Return the number of lines in which the word "that" appears; add nothing else.

** start of Dataset content **

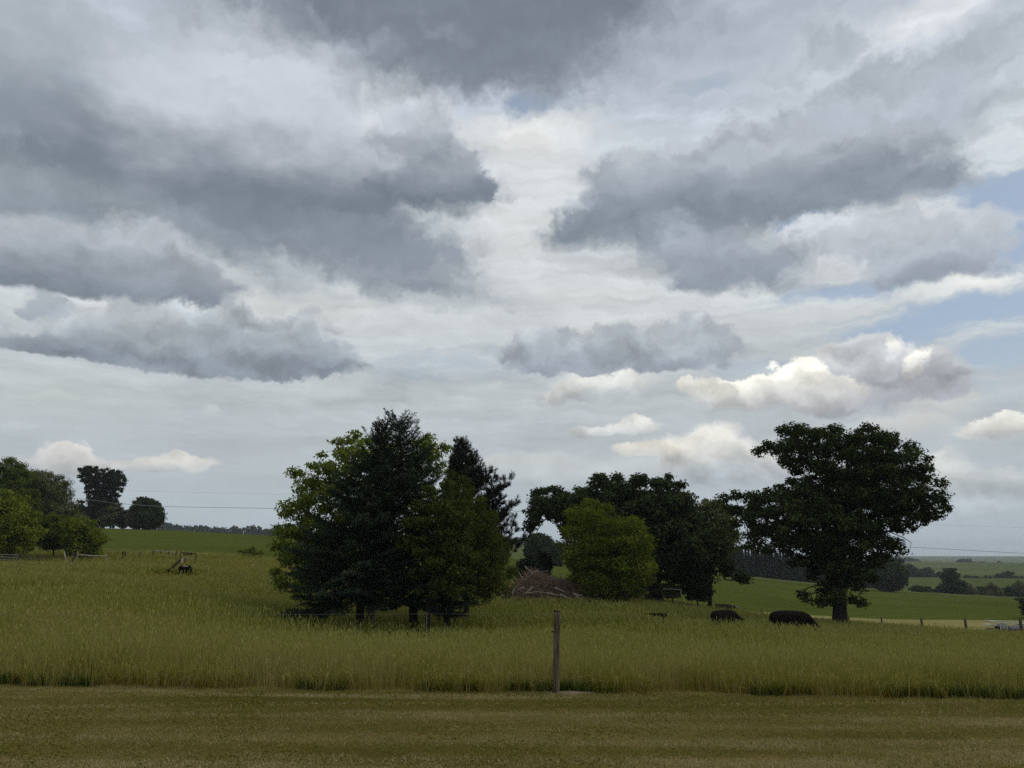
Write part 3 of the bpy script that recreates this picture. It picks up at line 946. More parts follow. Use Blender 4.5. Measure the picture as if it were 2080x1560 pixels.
def skeleton(rg, trunk, C, r_base, wiggle=.12, down=.15):
    """Limbs that grow from the trunk's line out to every clump; thickness follows what each limb carries."""
    nodes = [np.asarray(p, float) for p in trunk]
    par = [-1] + list(range(len(trunk) - 1))
    first = max(1, len(trunk) // 2)
    top = nodes[-1]
    order = np.argsort(np.linalg.norm(C - top, axis=1))
    leafs = []
    ends = list(range(first, len(nodes)))
    for k in order:
        c = C[k]
        cand = np.array([nodes[i] for i in ends])
        v = c - cand
        dist = np.linalg.norm(v, axis=1)
        pen = dist + .55 * np.maximum(cand[:, 2] - c[2], 0) + .12 * np.linalg.norm(cand - top, axis=1)
        j = ends[int(np.argmin(pen))]
        a = nodes[j]
        L = np.linalg.norm(c - a)
        m = max(2, int(L / .7))
        prev = j
        off = rg.normal(size=3) * wiggle * L; off[2] -= down * L
        for s in range(1, m + 1):
            t = s / m
            q = a + (c - a) * t + off * math.sin(math.pi * t) * .8 + (rg.normal(size=3) * .04 * L if s < m else 0)
            nodes.append(q); par.append(prev); prev = len(nodes) - 1
            ends.append(prev)
        leafs.append(prev)
    w = np.zeros(len(nodes))
    for l in leafs:
        i = l
        while i >= 0:
            w[i] += 1
            i = par[i]
    rad = r_base * (np.maximum(w, .35) / max(w.max(), 1)) ** .5
    for i in range(len(trunk)):                          # trunk taper, flared at the foot
        t = i / max(len(trunk) - 1, 1)
        rad[i] = max(rad[i] * (1 - .12 * t), r_base * (1 - .45 * t)) * (1.35 if i == 0 else 1)
    return nodes, par, np.maximum(rad, .014)


def skeleton_mesh(nodes, par, rad, sides=6):
    mb = MB()
    kids = {}
    for i, p in enumerate(par):
        kids.setdefault(p, []).append(i)
    used = set()
    for i in range(len(nodes)):
        if i in used or par[i] < 0 and i != 0:
            continue
        chain = [par[i], i] if par[i] >= 0 else [i]
        used.add(i)
        while True:
            ks = [k for k in kids.get(chain[-1], []) if k not in used]
            if not ks:
                break
            k = max(ks, key=lambda q: rad[q])
            used.add(k); chain.append(k)
        if len(chain) > 1:
            r = [rad[c] for c in chain]
            if par[i] >= 0:
                r[0] = min(r[0], rad[chain[1]] * 1.2)
            mb.tube([nodes[c] for c in chain], r, sides, cap=False)
    return mb


BARK = mat_noise("grey_bark", (.035, .03, .024), (.09, .078, .062), 9, (1, 1, .25), .95, .05, .8)
BARK_D = mat_noise("dark_bark", (.018, .014, .011), (.045, .036, .03), 9, (1, 1, .25), .95, .05, .8)
L_OAK = mat_leaf("oak_leaf", (.017, .028, .009), (.038, .056, .016), (.085, .105, .034), .16)
L_OAK2 = mat_leaf("oak_leaf_2", (.020, .033, .012), (.042, .060, .020), (.085, .10, .038), .18)  # leaf greens slightly greyer than the first oak set
L_LIGHT = mat_leaf("fresh_green_leaf", (.045, .064, .007), (.098, .125, .013), (.185, .205, .03), .33)
L_ASH = mat_leaf("boxelder_leaf", (.085, .118, .020), (.16, .205, .033), (.23, .27, .056), .4)
L_MID = mat_leaf("bush_leaf", (.045, .068, .011), (.085, .118, .018), (.14, .17, .03), .32)
L_GREY = mat_leaf("greyish_leaf", (.06, .074, .03), (.12, .138, .056), (.19, .205, .095), .28)
L_DARK = mat_leaf("dark_leaf", (.016, .026, .012), (.028, .04, .018), (.045, .06, .026), .15)
L_FEATHER = mat_leaf("cedar_spray", (.04, .054, .011), (.07, .088, .017), (.105, .125, .027), .25)
L_DULL = mat_leaf("dull_green_leaf", (.028, .042, .010), (.055, .074, .016), (.105, .125, .028), .25)
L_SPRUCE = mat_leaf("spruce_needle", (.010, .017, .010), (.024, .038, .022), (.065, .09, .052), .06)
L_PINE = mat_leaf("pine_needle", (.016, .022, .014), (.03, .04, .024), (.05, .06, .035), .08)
L_FAR = mat_leaf("far_leaf", (.026, .04, .016), (.042, .06, .024), (.07, .09, .036), .2)


NF, RF, PF = 1.7, 1.15, 1.25


def make_leaf_tree(name, label, cat, poly, base, d, trunk_px, r_base, n, rc, depth, leaf, mat, bark=None, size=.16, per=60, group=None,
                   aspect=.6, flat=.75, up=.6, shell=.45, droop=0.0, tint0=.4, seed=1, extra=None, crown_name='crown', wiggle=.12, sprigs=4):
    rg = np.random.default_rng(seed)
    g = ground(base[0], d)
    trunk = [np.array([at(px, py, d)[0], d, at(px, py, d)[2]]) for px, py in trunk_px]
    trunk[0] = np.array([trunk[0][0], d, float(zf(trunk[0][0], d)) - .15])
    root = empty(name, (trunk[0][0], d, trunk[0][2] + .15))
    tag(root, label, cat, group)
    C, rad = fill_crown(rg, poly, d, int(n * NF), depth, rc * RF)
    nodes, par, rr = skeleton(rg, trunk, C, r_base, wiggle)
    mb = skeleton_mesh(nodes, par, rr)
    for pts, r0, r1 in (extra or []):                    # dead limbs that stick out
        Q = [np.array([at(px, py, d)[0], d + dy, at(px, py, d)[2]]) for px, py, dy in pts]
        mb.tube(Q, list(np.linspace(r0, r1, len(Q))), 5, cap=False)
    mb.build('trunk', bark or BARK_D, root, smooth=True)
    V, F, T = clump_leaves(rg, C, rad, per * PF, size, aspect, flat, up, shell, droop, tint0, sprigs=sprigs)
    link(crown_name, np_mesh(crown_name, V, F, {'tint': T}), mat, root)
    return root


def shrub(name, label, cat, x0, x1, top, bot, d, mat, seed, n=14, leafsize=.16, per=45, group=None, depth=None, lump=.42, tint0=.42):
    """A bush or a distant tree given by its extent in the photograph."""
    rg = np.random.default_rng(seed)
    cx = (x0 + x1) / 2
    w, h = (x1 - x0) / 2, bot - top
    poly = []
    for k in range(18):
        a = math.pi * 2 * k / 18
        rr = 1 + rg.normal() * lump * .5
        px = cx + math.cos(a) * w * rr * (1 if math.sin(a) > -.3 else .9)
        py = bot - h * .48 - math.sin(a) * h * .52 * (rr if math.sin(a) > 0 else .95)
        poly.append((px, min(py, bot)))
    W = abs(at(x1, top, d)[0] - at(x0, top, d)[0])
    H = at(cx, top, d)[2] - at(cx, bot, d)[2]
    rc = max(.2, min(W, H) * .19)
    dp = depth or W * .42
    return make_leaf_tree(name, label, cat, poly, (cx, bot), d, [(cx, bot), (cx + rg.normal() * w * .05, bot - h * .16), (cx, bot - h * .3)],
                          max(.03, H * .022), int(n * 1.25), rc, dp, None, mat, BARK_D, leafsize, per, group, seed=seed, shell=.35, tint0=tint0)


# ---------------- conifers
def needles(rg, a, b, n, length, width, lift, tint):
    """Flat needle sprays set along the segment a-b."""
    t = rg.random(n)[:, None]
    p = a + (b - a) * t
    ax = (b - a) / (np.linalg.norm(b - a) + 1e-9)
    dr = unit(rg, n) + ax * .9 + np.array([0, 0, lift])
    dr /= np.linalg.norm(dr, axis=1, keepdims=True)
    s = np.cross(dr, unit(rg, n)); s /= np.linalg.norm(s, axis=1, keepdims=True) + 1e-9
    L = (length * rg.uniform(.6, 1.2, n))[:, None]
    P = np.stack([p, p + dr * L * .5 + s * width, p + dr * L, p + dr * L * .5 - s * width], 1)
    return P, np.clip(tint + rg.normal(0, .15, n), 0, 1)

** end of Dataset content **

= Answer to this task =
3